Even before the UK’s exit from the EU is taken into account, the NAO said that the programme lacked clear objectives, a timetable for delivery and a budget from the off, issues that have since been worsened by the Brexit process.

In July 2019, the Home Office decided to undertake a reset and refocus the programme on its core national security requirement to provide more control over who enters the UK. This meant it would continue rolling out its Border Crossing system; stabilise and improve, rather than replace, the Semaphore system; and remove the replacement of systems relating to the flow of goods from the programme completely. It also extended its delivery timescale by three years to March 2022. This will add £191 million to the cost of delivering the new systems and the Home Office will have to pay a further £145 million to keep the legacy systems running.

The delay means the Home Office does not start to pay the running costs of the new systems until 2022-23 and it also spent less than planned prior to March 2019. The Home Office therefore estimates that the net impact of its failure to deliver the programme by the end of March 2019 as originally planned is an additional cost of £173 million.

The Home Office now has 16 months to introduce its new systems, including delivering the more technically complex aspects of the programme which it has previously struggled with. It is dependent on the full roll out of Border Crossing – its new long-term solution for managing the ‘watchlist’ of individuals of interest – to meet new demands on border management arising from EU Exit. Technical issues affected the availability of an earlier version of Border Crossing which was live from September 2019, causing increasing amounts of downtime. The most significant requirement will be to enable electronic visas, settled status and other status which will be official digital permissions allowing entry to the UK, to be checked at the border against the watchlist.

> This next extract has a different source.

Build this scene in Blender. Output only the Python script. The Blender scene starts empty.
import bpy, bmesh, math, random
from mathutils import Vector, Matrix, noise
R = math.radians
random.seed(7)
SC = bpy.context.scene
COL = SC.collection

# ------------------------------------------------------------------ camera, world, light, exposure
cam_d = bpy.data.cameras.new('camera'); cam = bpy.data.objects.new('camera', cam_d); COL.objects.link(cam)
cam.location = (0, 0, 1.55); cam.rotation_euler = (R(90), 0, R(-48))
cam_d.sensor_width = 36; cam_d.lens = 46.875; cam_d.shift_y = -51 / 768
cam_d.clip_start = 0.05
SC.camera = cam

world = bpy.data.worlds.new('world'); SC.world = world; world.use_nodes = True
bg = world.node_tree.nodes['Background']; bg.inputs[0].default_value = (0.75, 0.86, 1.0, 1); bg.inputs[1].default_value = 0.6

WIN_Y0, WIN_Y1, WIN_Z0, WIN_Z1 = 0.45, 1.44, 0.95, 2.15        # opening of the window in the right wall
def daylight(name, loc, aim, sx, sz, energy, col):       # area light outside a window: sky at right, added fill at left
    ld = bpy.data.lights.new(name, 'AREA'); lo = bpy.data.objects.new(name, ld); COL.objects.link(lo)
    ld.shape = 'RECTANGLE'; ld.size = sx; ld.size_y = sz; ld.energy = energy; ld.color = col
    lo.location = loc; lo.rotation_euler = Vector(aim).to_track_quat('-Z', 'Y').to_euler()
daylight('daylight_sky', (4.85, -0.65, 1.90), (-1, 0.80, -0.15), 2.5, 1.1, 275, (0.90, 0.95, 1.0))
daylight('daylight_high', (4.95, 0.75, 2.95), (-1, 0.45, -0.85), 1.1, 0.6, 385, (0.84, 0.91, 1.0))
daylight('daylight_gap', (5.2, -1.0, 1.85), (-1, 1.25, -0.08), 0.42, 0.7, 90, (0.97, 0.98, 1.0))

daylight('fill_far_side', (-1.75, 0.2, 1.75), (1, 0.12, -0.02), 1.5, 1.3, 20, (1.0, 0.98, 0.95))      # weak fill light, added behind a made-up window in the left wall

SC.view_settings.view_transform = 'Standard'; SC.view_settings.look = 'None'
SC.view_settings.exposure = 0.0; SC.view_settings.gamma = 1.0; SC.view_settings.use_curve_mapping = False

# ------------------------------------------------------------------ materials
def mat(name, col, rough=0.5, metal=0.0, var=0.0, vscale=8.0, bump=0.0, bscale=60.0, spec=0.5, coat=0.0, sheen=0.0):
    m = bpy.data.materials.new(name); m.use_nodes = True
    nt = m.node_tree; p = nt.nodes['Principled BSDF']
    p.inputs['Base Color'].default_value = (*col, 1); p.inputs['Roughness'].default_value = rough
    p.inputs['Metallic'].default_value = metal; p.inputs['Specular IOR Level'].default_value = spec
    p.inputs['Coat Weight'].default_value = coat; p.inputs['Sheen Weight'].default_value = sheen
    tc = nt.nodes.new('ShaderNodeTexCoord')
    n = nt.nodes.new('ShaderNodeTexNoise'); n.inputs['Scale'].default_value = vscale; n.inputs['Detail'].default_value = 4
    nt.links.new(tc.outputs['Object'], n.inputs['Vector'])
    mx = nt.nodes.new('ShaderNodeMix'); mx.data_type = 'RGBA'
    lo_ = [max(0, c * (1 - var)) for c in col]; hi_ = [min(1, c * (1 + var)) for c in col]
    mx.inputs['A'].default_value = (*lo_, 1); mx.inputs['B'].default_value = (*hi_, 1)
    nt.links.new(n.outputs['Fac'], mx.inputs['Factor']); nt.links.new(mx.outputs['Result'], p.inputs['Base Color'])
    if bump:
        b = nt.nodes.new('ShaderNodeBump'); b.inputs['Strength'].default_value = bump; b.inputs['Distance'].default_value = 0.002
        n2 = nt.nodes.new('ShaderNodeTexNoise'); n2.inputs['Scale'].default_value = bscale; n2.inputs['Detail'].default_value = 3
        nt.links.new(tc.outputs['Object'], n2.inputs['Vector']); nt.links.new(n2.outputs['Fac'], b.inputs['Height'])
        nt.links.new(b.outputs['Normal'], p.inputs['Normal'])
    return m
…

Gareth Davies, head of the NAO, said: “The Digital Services at the Border programme did not achieve value for money by March 2019, failing to deliver what it intended and leaving Border Force staff to rely on outdated legacy systems. Since resetting the programme, there have been improvements and the Home Office has a better understanding of the significant risks and challenges ahead. It now needs to build on this work to ensure that it can deliver the programme at the pace and scale it requires.”